» Available data

* Start *

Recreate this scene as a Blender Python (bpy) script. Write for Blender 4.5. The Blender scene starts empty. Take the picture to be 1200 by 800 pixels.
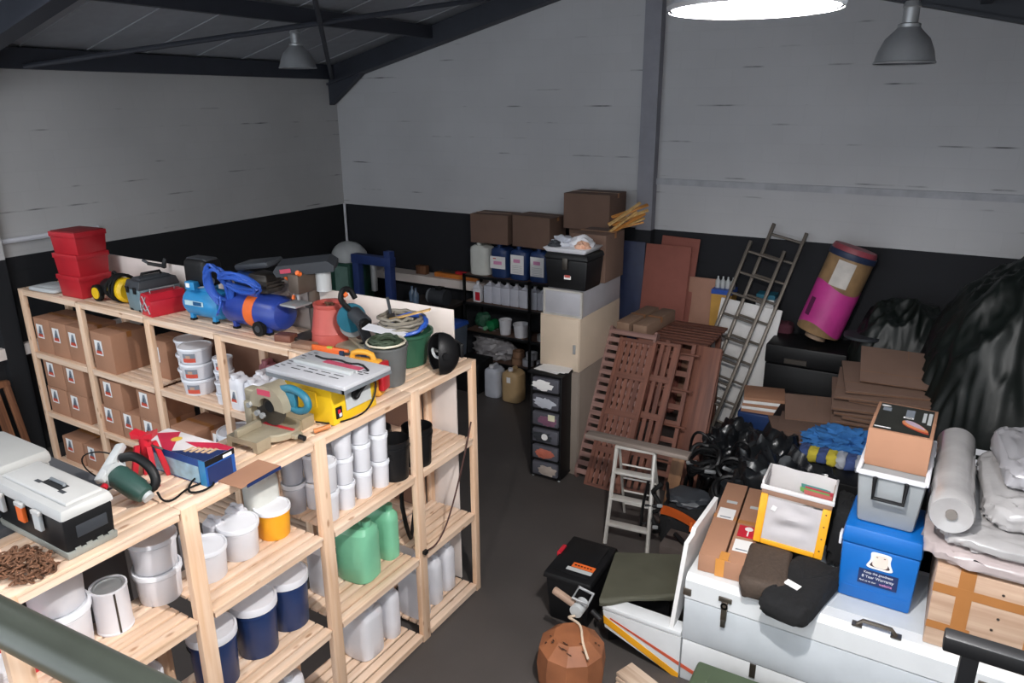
import bpy, bmesh, math, random
from mathutils import Vector, Matrix, Euler, noise
random.seed(7)
PI = math.pi
scene = bpy.context.scene
COL = scene.collection

# ------------------------------------------------------------------ materials
def lin(h):
    h = h.lstrip('#'); o = []
    for i in (0, 2, 4):
        c = int(h[i:i+2], 16) / 255
        o.append(c / 12.92 if c <= 0.04045 else ((c + 0.055) / 1.055) ** 2.4)
    return o
MATS = {}
def mat(name, hexc, rough=0.6, metal=0.0, var=0.15, scale=6.0, bump=0.0, stretch=None, alpha=None, trans=0.0, coat=0.0, spec=0.5):
    if name in MATS: return MATS[name]
    m = bpy.data.materials.new(name); m.use_nodes = True
    nt = m.node_tree; N = nt.nodes; L = nt.links
    b = N['Principled BSDF']
    c = lin(hexc)
    tc = N.new('ShaderNodeTexCoord'); mp = N.new('ShaderNodeMapping')
    L.new(tc.outputs['Object'], mp.inputs['Vector'])
    if stretch: mp.inputs['Scale'].default_value = stretch
    nz = N.new('ShaderNodeTexNoise'); nz.inputs['Scale'].default_value = scale; nz.inputs['Detail'].default_value = 5
    L.new(mp.outputs['Vector'], nz.inputs['Vector'])
    r = N.new('ShaderNodeValToRGB')
    r.color_ramp.elements[0].position = 0.3; r.color_ramp.elements[1].position = 0.7
    r.color_ramp.elements[0].color = [x * (1 - var) for x in c] + [1]
    r.color_ramp.elements[1].color = [min(1, x * (1 + var)) for x in c] + [1]
    L.new(nz.outputs['Fac'], r.inputs['Fac']); L.new(r.outputs['Color'], b.inputs['Base Color'])
    b.inputs['Roughness'].default_value = rough; b.inputs['Metallic'].default_value = metal
    b.inputs['Specular IOR Level'].default_value = spec
    if coat: b.inputs['Coat Weight'].default_value = coat
    if trans: b.inputs['Transmission Weight'].default_value = trans
    if alpha is not None: b.inputs['Alpha'].default_value = alpha
    if bump:
        bp = N.new('ShaderNodeBump'); bp.inputs['Strength'].default_value = bump; bp.inputs['Distance'].default_value = 0.02
        L.new(nz.outputs['Fac'], bp.inputs['Height']); L.new(bp.outputs['Normal'], b.inputs['Normal'])
    MATS[name] = m
    return m
def wood(name, hexa, hexb, axis, rough=0.6, knots=True):
    if name in MATS: return MATS[name]
    m = bpy.data.materials.new(name); m.use_nodes = True
    nt = m.node_tree; N = nt.nodes; L = nt.links; b = N['Principled BSDF']
    tc = N.new('ShaderNodeTexCoord'); mp = N.new('ShaderNodeMapping')
    L.new(tc.outputs['Object'], mp.inputs['Vector'])
    sc = [22.0, 22.0, 22.0]; sc['xyz'.index(axis)] = 1.3
    mp.inputs['Scale'].default_value = sc
    nz = N.new('ShaderNodeTexNoise'); nz.inputs['Scale'].default_value = 1.0; nz.inputs['Detail'].default_value = 6
    nz.inputs['Distortion'].default_value = 0.4
    L.new(mp.outputs['Vector'], nz.inputs['Vector'])
    r = N.new('ShaderNodeValToRGB')
    r.color_ramp.elements[0].position = 0.32; r.color_ramp.elements[1].position = 0.66
    r.color_ramp.elements[0].color = lin(hexb) + [1]; r.color_ramp.elements[1].color = lin(hexa) + [1]
    L.new(nz.outputs['Fac'], r.inputs['Fac'])
    out = r.outputs['Color']
    if knots:
        mp2 = N.new('ShaderNodeMapping'); L.new(tc.outputs['Object'], mp2.inputs['Vector'])
        s2 = [9.0, 9.0, 9.0]; s2['xyz'.index(axis)] = 3.5
        mp2.inputs['Scale'].default_value = s2
        vo = N.new('ShaderNodeTexVoronoi'); vo.inputs['Scale'].default_value = 1.0
        L.new(mp2.outputs['Vector'], vo.inputs['Vector'])
        r2 = N.new('ShaderNodeValToRGB')
        r2.color_ramp.elements[0].position = 0.06; r2.color_ramp.elements[1].position = 0.13
        r2.color_ramp.elements[0].color = (0.45, 0.3, 0.2, 1); r2.color_ramp.elements[1].color = (1, 1, 1, 1)
        L.new(vo.outputs['Distance'], r2.inputs['Fac'])
        mx = N.new('ShaderNodeMixRGB'); mx.blend_type = 'MULTIPLY'; mx.inputs[0].default_value = 0.8
        L.new(out, mx.inputs[1]); L.new(r2.outputs['Color'], mx.inputs[2]); out = mx.outputs[0]
    L.new(out, b.inputs['Base Color']); b.inputs['Roughness'].default_value = rough
    MATS[name] = m
    return m

# ------------------------------------------------------------------ mesh builder
class MB:
    def __init__(s): s.v = []; s.f = []; s.m = []; s.mats = []
    def mi(s, m):
        if m not in s.mats: s.mats.append(m)
        return s.mats.index(m)
    def add(s, vs, fs, m, T=None):
        o = len(s.v); k = s.mi(m)
        s.v += [tuple(T @ Vector(p)) for p in vs] if T else [tuple(p) for p in vs]
        for f in fs: s.f.append([o + i for i in f]); s.m.append(k)
        return s
    def box(s, c, d, m, rot=(0, 0, 0), bev=0.0, seg=2):
        T = Matrix.Translation(c) @ Euler(rot).to_matrix().to_4x4()
        bm = bmesh.new(); bmesh.ops.create_cube(bm, size=1)
        for v in bm.verts: v.co = Vector((v.co.x * d[0], v.co.y * d[1], v.co.z * d[2]))
        if bev: bmesh.ops.bevel(bm, geom=bm.edges[:], offset=min(bev, 0.49 * min(d)), segments=seg, affect='EDGES', profile=0.5)
        bm.verts.index_update()
        s.add([v.co[:] for v in bm.verts], [[v.index for v in f.verts] for f in bm.faces], m, T)
        bm.free(); return s
    def bx(s, x0, x1, y0, y1, z0, z1, m, bev=0.0):
        return s.box(((x0+x1)/2, (y0+y1)/2, (z0+z1)/2), (abs(x1-x0), abs(y1-y0), abs(z1-z0)), m, bev=bev)
    def taper(s, c, d0, d1, h, m, bev=0.0, T=None, open_top=False):
        # box with base d0 at z=c.z and top d1 at c.z+h
        vs = []
        bm = bmesh.new()
        for (d, z) in ((d0, 0), (d1, h)):
            for sx, sy in ((-1, -1), (1, -1), (1, 1), (-1, 1)): vs.append(bm.verts.new((c[0]+sx*d[0]/2, c[1]+sy*d[1]/2, c[2]+z)))
        for f in ((3, 2, 1, 0), (0, 1, 5, 4), (1, 2, 6, 5), (2, 3, 7, 6), (3, 0, 4, 7)): bm.faces.new([vs[i] for i in f])
        if not open_top: bm.faces.new([vs[i] for i in (4, 5, 6, 7)])
        if bev: bmesh.ops.bevel(bm, geom=bm.edges[:], offset=bev, segments=2, affect='EDGES', profile=0.5)
        bm.verts.index_update()
        s.add([v.co[:] for v in bm.verts], [[v.index for v in f.verts] for f in bm.faces], m, T)
        bm.free(); return s
    def lathe(s, prof, m, n=24, c=(0, 0, 0), T=None, sx=1, sy=1):
        vs = []; fs = []
        for r, z in prof:
            for i in range(n):
                a = 2*PI*i/n; vs.append((c[0]+r*sx*math.cos(a), c[1]+r*sy*math.sin(a), c[2]+z))
        for j in range(len(prof)-1):
            for i in range(n):
                fs.append((j*n+i, j*n+(i+1) % n, (j+1)*n+(i+1) % n, (j+1)*n+i))
        if prof[0][0] > 1e-5: fs.append(tuple(reversed(range(n))))
        if prof[-1][0] > 1e-5: fs.append(tuple((len(prof)-1)*n+i for i in range(n)))
        return s.add(vs, fs, m, T)
    def cyl(s, p0, p1, r0, m, r1=None, n=16, prof=None):
        p0 = Vector(p0); p1 = Vector(p1); d = p1-p0; Lg = d.length
        q = d.to_track_quat('Z', 'Y').to_matrix().to_4x4()
        r1 = r0 if r1 is None else r1
        return s.lathe(prof(Lg) if prof else [(r0, 0), (r1, Lg)], m, n, T=Matrix.Translation(p0) @ q)
    def tube(s, pts, r, m, n=8, closed=False, smooth=0):
        P = [Vector(p) for p in pts]
        for _ in range(smooth):
            Q = []
            k = len(P)
            for i in range(k if closed else k-1):
                a, b = P[i], P[(i+1) % k]; Q += [a*0.75+b*0.25, a*0.25+b*0.75]
            if not closed: Q = [P[0]]+Q+[P[-1]]
            P = Q
        k = len(P); vs = []; fs = []
        up = Vector((0, 0, 1)); pn = None
        for i in range(k):
            t = (P[(i+1) % k]-P[i-1]) if closed else (P[min(i+1, k-1)]-P[max(i-1, 0)])
            if t.length < 1e-9: t = Vector((0, 0, 1))
            t.normalize()
            if pn is None:
                nrm = t.cross(up)
                if nrm.length < 1e-3: nrm = t.cross(Vector((1, 0, 0)))
            else: nrm = pn - t*pn.dot(t)
            if nrm.length < 1e-6: nrm = t.orthogonal()
            nrm.normalize(); pn = nrm; bn = t.cross(nrm)
            rr = r[i] if isinstance(r, (list, tuple)) else r
            for j in range(n):
                a = 2*PI*j/n; vs.append(P[i]+nrm*rr*math.cos(a)+bn*rr*math.sin(a))
        for i in range(k if closed else k-1):
            i2 = (i+1) % k
            for j in range(n): fs.append((i*n+j, i*n+(j+1) % n, i2*n+(j+1) % n, i2*n+j))
        if not closed: fs.append(tuple(reversed(range(n)))); fs.append(tuple((k-1)*n+j for j in range(n)))
        return s.add(vs, fs, m)
    def prism(s, poly, a0, a1, m, axis='y', T=None):
        n = len(poly); vs = []
        for a in (a0, a1):
            for u, w in poly: vs.append({'x': (a, u, w), 'y': (u, a, w), 'z': (u, w, a)}[axis])
        fs = [tuple(range(n)), tuple(reversed(range(n, 2*n)))]+[(i, n+i, n+(i+1) % n, (i+1) % n) for i in range(n)]
        return s.add(vs, fs, m, T)
    def quad(s, pts, m, T=None): return s.add(pts, [tuple(range(len(pts)))], m, T)
    def grid(s, fn, nu, nv, m, thick=0.0, T=None):
        vs = [Vector(fn(i/nu, j/nv)) for j in range(nv+1) for i in range(nu+1)]
        W = nu+1
        fs = [(j*W+i, j*W+i+1, (j+1)*W+i+1, (j+1)*W+i) for j in range(nv) for i in range(nu)]
        if thick:
            k = len(vs); vs = vs+[p-Vector((0, 0, thick)) for p in vs]
            fs2 = [tuple(reversed([k+i for i in f])) for f in fs]
            b = [i for i in range(nu)]+[j*W+nu for j in range(nv)]+[nv*W+i for i in range(nu, 0, -1)]+[j*W for j in range(nv, 0, -1)]
            side = [(b[(i+1) % len(b)], b[i], k+b[i], k+b[(i+1) % len(b)]) for i in range(len(b))]
            fs = fs+fs2+side
        return s.add(vs, fs, m, T)
    def blob(s, c, rad, m, amp=0.2, freq=3.0, seed=0, sub=4, zmin=None, T=None, ridge=False, zmax=None):
        bm = bmesh.new(); bmesh.ops.create_icosphere(bm, subdivisions=sub, radius=1)
        for v in bm.verts:
            p = v.co.copy(); q = p*freq+Vector((seed*7.3, seed*3.1, seed*1.7))
            n1 = noise.noise(q)
            if ridge: n1 = 0.6-2*abs(n1)+0.5*noise.noise(q*2.3)
            k = 1+amp*(n1+0.45*noise.noise(q*2.7))
            v.co = Vector((c[0]+p.x*rad[0]*k, c[1]+p.y*rad[1]*k, c[2]+p.z*rad[2]*k))
            if zmin is not None and v.co.z < zmin: v.co.z = zmin
            if zmax is not None and v.co.z > zmax: v.co.z = zmax-0.02*abs(n1)
        bm.verts.index_update()
        s.add([v.co[:] for v in bm.verts], [[v.index for v in f.verts] for f in bm.faces], m, T)
        bm.free(); return s
    def pillow(s, c, d, m, amp=0.008, seed=0, p=4.0, nu=20, T=None, freq=9.0):
        # soft-edged slab (superellipsoid)
        vs = []; fs = []; nv = nu
        def sg(x, e): return math.copysign(abs(x)**e, x)
        for j in range(nv+1):
            ph = -PI/2+PI*j/nv
            for i in range(2*nu):
                th = PI*i/nu
                e = 2/p
                x = sg(math.cos(ph), e)*sg(math.cos(th), e); y = sg(math.cos(ph), e)*sg(math.sin(th), e); z = sg(math.sin(ph), 0.55)
                q = Vector((x*d[0], y*d[1], z*d[2]))*freq+Vector((seed*5.1, seed, 0))
                w = amp*(noise.noise(q)+0.6*noise.noise(q*2.1))
                vs.append((c[0]+x*d[0]/2+w, c[1]+y*d[1]/2+w, c[2]+z*d[2]/2+w))
        W = 2*nu
        for j in range(nv):
            for i in range(W): fs.append((j*W+i, j*W+(i+1) % W, (j+1)*W+(i+1) % W, (j+1)*W+i))
        return s.add(vs, fs, m, T)
    def text(s, body, size, m, T, align='CENTER'):
        cu = bpy.data.curves.new('t', 'FONT'); cu.body = body; cu.size = size; cu.align_x = align; cu.align_y = 'CENTER'; cu.extrude = 0.0004
        ob = bpy.data.objects.new('t', cu)
        me = bpy.data.meshes.new_from_object(ob)
        s.add([v.co[:] for v in me.vertices], [list(p.vertices) for p in me.polygons], m, T)
        bpy.data.objects.remove(ob); bpy.data.curves.remove(cu); bpy.data.meshes.remove(me)
        return s
    def mesh(s, name, angle=35):
        me = bpy.data.meshes.new(name); me.from_pydata([tuple(v) for v in s.v], [], s.f)
        for m in s.mats: me.materials.append(m)
        me.polygons.foreach_set('material_index', s.m)
        me.polygons.foreach_set('use_smooth', [True]*len(s.f))
        me.validate(); me.update()
        bm = bmesh.new(); bm.from_mesh(me); bmesh.ops.recalc_face_normals(bm, faces=bm.faces[:]); bm.to_mesh(me); bm.free()
        me.set_sharp_from_angle(angle=math.radians(angle))
        return me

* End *

» Requirements
Please repeat exactly the data above from its first line to the line that contains "COL = scene.collection", inclusive, and leave every picture out.

» The answer
Recreate this scene as a Blender Python (bpy) script. Write for Blender 4.5. The Blender scene starts empty. Take the picture to be 1200 by 800 pixels.
import bpy, bmesh, math, random
from mathutils import Vector, Matrix, Euler, noise
random.seed(7)
PI = math.pi
scene = bpy.context.scene
COL = scene.collection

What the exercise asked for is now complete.